• _Task statement_
Reproduce each of the lines word for word.

• _Collected material_
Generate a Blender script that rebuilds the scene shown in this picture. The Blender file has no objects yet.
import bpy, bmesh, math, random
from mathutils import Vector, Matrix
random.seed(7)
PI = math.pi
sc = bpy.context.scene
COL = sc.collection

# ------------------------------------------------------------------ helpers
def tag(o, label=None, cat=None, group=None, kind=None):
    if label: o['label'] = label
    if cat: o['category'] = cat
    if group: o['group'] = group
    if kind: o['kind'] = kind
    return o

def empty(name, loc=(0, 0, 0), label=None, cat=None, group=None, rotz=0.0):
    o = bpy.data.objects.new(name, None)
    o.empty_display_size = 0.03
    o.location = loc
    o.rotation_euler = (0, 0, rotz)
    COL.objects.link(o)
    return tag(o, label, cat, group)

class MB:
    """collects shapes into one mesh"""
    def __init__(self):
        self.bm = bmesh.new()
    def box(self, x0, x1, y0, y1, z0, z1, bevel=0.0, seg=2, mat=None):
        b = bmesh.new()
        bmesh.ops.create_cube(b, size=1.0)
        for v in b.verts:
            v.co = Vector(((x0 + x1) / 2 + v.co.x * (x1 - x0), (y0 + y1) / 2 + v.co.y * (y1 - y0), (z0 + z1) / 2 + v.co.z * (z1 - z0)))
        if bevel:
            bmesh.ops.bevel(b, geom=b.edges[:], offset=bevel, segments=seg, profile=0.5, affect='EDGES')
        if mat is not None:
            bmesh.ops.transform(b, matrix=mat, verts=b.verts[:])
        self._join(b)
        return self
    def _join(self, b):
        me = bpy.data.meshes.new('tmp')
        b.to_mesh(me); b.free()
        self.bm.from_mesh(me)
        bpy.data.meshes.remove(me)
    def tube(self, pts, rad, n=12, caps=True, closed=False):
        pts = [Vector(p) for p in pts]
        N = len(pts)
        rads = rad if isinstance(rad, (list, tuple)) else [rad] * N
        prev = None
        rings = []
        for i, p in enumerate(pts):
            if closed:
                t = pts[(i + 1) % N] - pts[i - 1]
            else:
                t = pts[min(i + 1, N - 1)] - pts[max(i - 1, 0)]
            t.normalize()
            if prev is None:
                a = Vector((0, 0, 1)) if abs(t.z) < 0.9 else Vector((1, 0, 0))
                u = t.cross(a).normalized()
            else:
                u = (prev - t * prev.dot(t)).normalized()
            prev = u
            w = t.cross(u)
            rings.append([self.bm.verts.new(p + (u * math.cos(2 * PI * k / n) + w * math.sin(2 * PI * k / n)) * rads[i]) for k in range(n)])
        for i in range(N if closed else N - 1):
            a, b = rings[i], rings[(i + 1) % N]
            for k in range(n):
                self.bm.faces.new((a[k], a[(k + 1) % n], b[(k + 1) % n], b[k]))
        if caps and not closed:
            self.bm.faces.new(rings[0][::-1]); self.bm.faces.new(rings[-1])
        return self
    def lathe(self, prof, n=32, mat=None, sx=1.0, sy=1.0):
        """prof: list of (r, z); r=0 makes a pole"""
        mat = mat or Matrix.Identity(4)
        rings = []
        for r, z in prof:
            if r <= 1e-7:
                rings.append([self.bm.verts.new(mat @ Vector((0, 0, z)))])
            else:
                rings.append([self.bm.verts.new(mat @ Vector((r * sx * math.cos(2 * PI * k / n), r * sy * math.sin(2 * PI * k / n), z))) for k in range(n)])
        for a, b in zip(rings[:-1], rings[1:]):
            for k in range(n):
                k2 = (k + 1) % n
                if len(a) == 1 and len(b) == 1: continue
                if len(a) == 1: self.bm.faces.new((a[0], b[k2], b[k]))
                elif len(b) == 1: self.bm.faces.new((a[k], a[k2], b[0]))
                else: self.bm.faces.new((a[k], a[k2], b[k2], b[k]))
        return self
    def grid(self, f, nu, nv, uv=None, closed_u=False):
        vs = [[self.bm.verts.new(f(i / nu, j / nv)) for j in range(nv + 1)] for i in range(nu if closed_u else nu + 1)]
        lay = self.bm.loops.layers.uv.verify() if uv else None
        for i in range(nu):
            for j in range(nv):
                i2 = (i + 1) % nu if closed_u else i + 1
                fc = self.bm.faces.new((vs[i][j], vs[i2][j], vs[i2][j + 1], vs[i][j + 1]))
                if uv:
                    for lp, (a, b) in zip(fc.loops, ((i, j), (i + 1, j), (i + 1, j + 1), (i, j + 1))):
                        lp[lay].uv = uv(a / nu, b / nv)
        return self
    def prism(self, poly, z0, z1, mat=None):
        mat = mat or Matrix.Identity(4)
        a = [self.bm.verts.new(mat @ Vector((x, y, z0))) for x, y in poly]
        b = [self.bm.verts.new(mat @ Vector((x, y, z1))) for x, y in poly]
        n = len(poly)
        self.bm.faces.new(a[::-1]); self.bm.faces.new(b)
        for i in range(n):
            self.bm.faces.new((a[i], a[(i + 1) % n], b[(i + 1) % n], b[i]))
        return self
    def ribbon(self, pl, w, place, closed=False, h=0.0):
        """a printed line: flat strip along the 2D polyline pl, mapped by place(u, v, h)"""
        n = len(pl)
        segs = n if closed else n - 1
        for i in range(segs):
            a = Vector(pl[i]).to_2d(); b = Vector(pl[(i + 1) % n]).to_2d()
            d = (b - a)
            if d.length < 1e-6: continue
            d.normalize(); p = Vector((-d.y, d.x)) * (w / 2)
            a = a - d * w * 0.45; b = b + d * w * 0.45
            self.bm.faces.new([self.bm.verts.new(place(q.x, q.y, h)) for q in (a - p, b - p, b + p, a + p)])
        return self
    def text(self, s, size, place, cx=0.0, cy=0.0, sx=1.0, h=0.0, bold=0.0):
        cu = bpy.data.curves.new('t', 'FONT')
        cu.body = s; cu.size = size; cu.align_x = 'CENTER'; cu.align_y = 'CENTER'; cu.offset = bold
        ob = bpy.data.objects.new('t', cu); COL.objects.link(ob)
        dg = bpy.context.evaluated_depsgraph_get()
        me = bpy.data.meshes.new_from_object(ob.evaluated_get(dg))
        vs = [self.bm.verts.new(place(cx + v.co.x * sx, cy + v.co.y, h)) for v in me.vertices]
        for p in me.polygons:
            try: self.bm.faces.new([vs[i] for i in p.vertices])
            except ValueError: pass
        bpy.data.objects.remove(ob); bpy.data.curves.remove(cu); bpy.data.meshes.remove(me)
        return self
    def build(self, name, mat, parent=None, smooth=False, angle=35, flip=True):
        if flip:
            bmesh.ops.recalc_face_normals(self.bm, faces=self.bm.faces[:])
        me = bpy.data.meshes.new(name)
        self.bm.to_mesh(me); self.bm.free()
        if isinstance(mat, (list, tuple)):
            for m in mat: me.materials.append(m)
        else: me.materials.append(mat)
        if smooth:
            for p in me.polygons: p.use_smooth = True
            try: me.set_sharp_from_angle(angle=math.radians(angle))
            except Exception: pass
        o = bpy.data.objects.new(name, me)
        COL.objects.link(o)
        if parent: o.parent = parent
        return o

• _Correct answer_
Generate a Blender script that rebuilds the scene shown in this picture. The Blender file has no objects yet.
import bpy, bmesh, math, random
from mathutils import Vector, Matrix
random.seed(7)
PI = math.pi
sc = bpy.context.scene
COL = sc.collection

# ------------------------------------------------------------------ helpers
def tag(o, label=None, cat=None, group=None, kind=None):
    if label: o['label'] = label
    if cat: o['category'] = cat
    if group: o['group'] = group
    if kind: o['kind'] = kind
    return o

def empty(name, loc=(0, 0, 0), label=None, cat=None, group=None, rotz=0.0):
    o = bpy.data.objects.new(name, None)
    o.empty_display_size = 0.03
    o.location = loc
    o.rotation_euler = (0, 0, rotz)
    COL.objects.link(o)
    return tag(o, label, cat, group)

class MB:
    """collects shapes into one mesh"""
    def __init__(self):
        self.bm = bmesh.new()
    def box(self, x0, x1, y0, y1, z0, z1, bevel=0.0, seg=2, mat=None):
        b = bmesh.new()
        bmesh.ops.create_cube(b, size=1.0)
        for v in b.verts:
            v.co = Vector(((x0 + x1) / 2 + v.co.x * (x1 - x0), (y0 + y1) / 2 + v.co.y * (y1 - y0), (z0 + z1) / 2 + v.co.z * (z1 - z0)))
        if bevel:
            bmesh.ops.bevel(b, geom=b.edges[:], offset=bevel, segments=seg, profile=0.5, affect='EDGES')
        if mat is not None:
            bmesh.ops.transform(b, matrix=mat, verts=b.verts[:])
        self._join(b)
        return self
    def _join(self, b):
        me = bpy.data.meshes.new('tmp')
        b.to_mesh(me); b.free()
        self.bm.from_mesh(me)
        bpy.data.meshes.remove(me)
    def tube(self, pts, rad, n=12, caps=True, closed=False):
        pts = [Vector(p) for p in pts]
        N = len(pts)
        rads = rad if isinstance(rad, (list, tuple)) else [rad] * N
        prev = None
        rings = []
        for i, p in enumerate(pts):
            if closed:
                t = pts[(i + 1) % N] - pts[i - 1]
            else:
                t = pts[min(i + 1, N - 1)] - pts[max(i - 1, 0)]
            t.normalize()
            if prev is None:
                a = Vector((0, 0, 1)) if abs(t.z) < 0.9 else Vector((1, 0, 0))
                u = t.cross(a).normalized()
            else:
                u = (prev - t * prev.dot(t)).normalized()
            prev = u
            w = t.cross(u)
            rings.append([self.bm.verts.new(p + (u * math.cos(2 * PI * k / n) + w * math.sin(2 * PI * k / n)) * rads[i]) for k in range(n)])
        for i in range(N if closed else N - 1):
            a, b = rings[i], rings[(i + 1) % N]
            for k in range(n):
                self.bm.faces.new((a[k], a[(k + 1) % n], b[(k + 1) % n], b[k]))
        if caps and not closed:
            self.bm.faces.new(rings[0][::-1]); self.bm.faces.new(rings[-1])
        return self
    def lathe(self, prof, n=32, mat=None, sx=1.0, sy=1.0):
        """prof: list of (r, z); r=0 makes a pole"""
        mat = mat or Matrix.Identity(4)
        rings = []
        for r, z in prof:
            if r <= 1e-7:
                rings.append([self.bm.verts.new(mat @ Vector((0, 0, z)))])
            else:
                rings.append([self.bm.verts.new(mat @ Vector((r * sx * math.cos(2 * PI * k / n), r * sy * math.sin(2 * PI * k / n), z))) for k in range(n)])
        for a, b in zip(rings[:-1], rings[1:]):
            for k in range(n):
                k2 = (k + 1) % n
                if len(a) == 1 and len(b) == 1: continue
                if len(a) == 1: self.bm.faces.new((a[0], b[k2], b[k]))
                elif len(b) == 1: self.bm.faces.new((a[k], a[k2], b[0]))
                else: self.bm.faces.new((a[k], a[k2], b[k2], b[k]))
        return self
    def grid(self, f, nu, nv, uv=None, closed_u=False):
        vs = [[self.bm.verts.new(f(i / nu, j / nv)) for j in range(nv + 1)] for i in range(nu if closed_u else nu + 1)]
        lay = self.bm.loops.layers.uv.verify() if uv else None
        for i in range(nu):
            for j in range(nv):
                i2 = (i + 1) % nu if closed_u else i + 1
                fc = self.bm.faces.new((vs[i][j], vs[i2][j], vs[i2][j + 1], vs[i][j + 1]))
                if uv:
                    for lp, (a, b) in zip(fc.loops, ((i, j), (i + 1, j), (i + 1, j + 1), (i, j + 1))):
                        lp[lay].uv = uv(a / nu, b / nv)
        return self
    def prism(self, poly, z0, z1, mat=None):
        mat = mat or Matrix.Identity(4)
        a = [self.bm.verts.new(mat @ Vector((x, y, z0))) for x, y in poly]
        b = [self.bm.verts.new(mat @ Vector((x, y, z1))) for x, y in poly]
        n = len(poly)
        self.bm.faces.new(a[::-1]); self.bm.faces.new(b)
        for i in range(n):
            self.bm.faces.new((a[i], a[(i + 1) % n], b[(i + 1) % n], b[i]))
        return self
    def ribbon(self, pl, w, place, closed=False, h=0.0):
        """a printed line: flat strip along the 2D polyline pl, mapped by place(u, v, h)"""
        n = len(pl)
        segs = n if closed else n - 1
        for i in range(segs):
            a = Vector(pl[i]).to_2d(); b = Vector(pl[(i + 1) % n]).to_2d()
            d = (b - a)
            if d.length < 1e-6: continue
            d.normalize(); p = Vector((-d.y, d.x)) * (w / 2)
            a = a - d * w * 0.45; b = b + d * w * 0.45
            self.bm.faces.new([self.bm.verts.new(place(q.x, q.y, h)) for q in (a - p, b - p, b + p, a + p)])
        return self
    def text(self, s, size, place, cx=0.0, cy=0.0, sx=1.0, h=0.0, bold=0.0):
        cu = bpy.data.curves.new('t', 'FONT')
        cu.body = s; cu.size = size; cu.align_x = 'CENTER'; cu.align_y = 'CENTER'; cu.offset = bold
        ob = bpy.data.objects.new('t', cu); COL.objects.link(ob)
        dg = bpy.context.evaluated_depsgraph_get()
        me = bpy.data.meshes.new_from_object(ob.evaluated_get(dg))
        vs = [self.bm.verts.new(place(cx + v.co.x * sx, cy + v.co.y, h)) for v in me.vertices]
        for p in me.polygons:
            try: self.bm.faces.new([vs[i] for i in p.vertices])
            except ValueError: pass
        bpy.data.objects.remove(ob); bpy.data.curves.remove(cu); bpy.data.meshes.remove(me)
        return self
    def build(self, name, mat, parent=None, smooth=False, angle=35, flip=True):
        if flip:
            bmesh.ops.recalc_face_normals(self.bm, faces=self.bm.faces[:])
        me = bpy.data.meshes.new(name)
        self.bm.to_mesh(me); self.bm.free()
        if isinstance(mat, (list, tuple)):
            for m in mat: me.materials.append(m)
        else: me.materials.append(mat)
        if smooth:
            for p in me.polygons: p.use_smooth = True
            try: me.set_sharp_from_angle(angle=math.radians(angle))
            except Exception: pass
        o = bpy.data.objects.new(name, me)
        COL.objects.link(o)
        if parent: o.parent = parent
        return o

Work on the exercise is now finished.